The fourth paragraph is about sin offerings. As you may recall, sin offering procedures were divided by group and subgroup. The groups were corporate offenders, which were priests and Israel as a whole, and individual offenders, which were leaders and commoners. Here, we are only concerned with corporate offenders. The particular instruction of Leviticus 6 is that if blood from a sin offering is brought into the tent of meeting (which covers exactly the two cases of corporate sin offerings), none of the offering is to be eaten by the priests. Instead, the whole animal must be burned. Given the command that an offering from a priest must be burned entirely it makes sense that priests' sin offerings must be burned entirely. But why must offerings for the other kind of corporate sin also be burned entirely? Two thoughts come to mind. One is that a prohibition on eating these offerings might be intended as a reminder of the seriousness of the offense for which they are offered. Intuitively, it is a big deal if all of Israel sins, so it would make sense if special procedures apply. The other thought is that, since the priests will be the experts in the law, they will probably be well situated to notice and then announce corporate sin.

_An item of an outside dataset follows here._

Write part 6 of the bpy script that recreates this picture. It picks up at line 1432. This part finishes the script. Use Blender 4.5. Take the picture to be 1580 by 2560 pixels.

But if they get delicious steaks whenever they make a convincing argument for corporate sin they will have a motive for making up sins where they don't exist. Since this would obviously be no good, the priests must burn the entire sin offering for corporate sins. (The idea is also that people will have a better grasp of whether or not they have sinned individually making them far less vulnerable to this kind of manipulation.)

The section on sin offerings in chapter 6 also gives us a little foreshadowing of the cleanliness laws. When any blood from a sin offering gets on clothes, those clothes must be washed in a holy place. Then, if the washing took place in an earthenware vessel, it must be broken, but if it took place in a bronze one, it must be scrubbed and rinsed. Presumably, the bit about breaking and rinsing is aimed at least partly at health concerns, but there will be more about this soon.

I guess this is enough for one day, so go in peace, and God bless!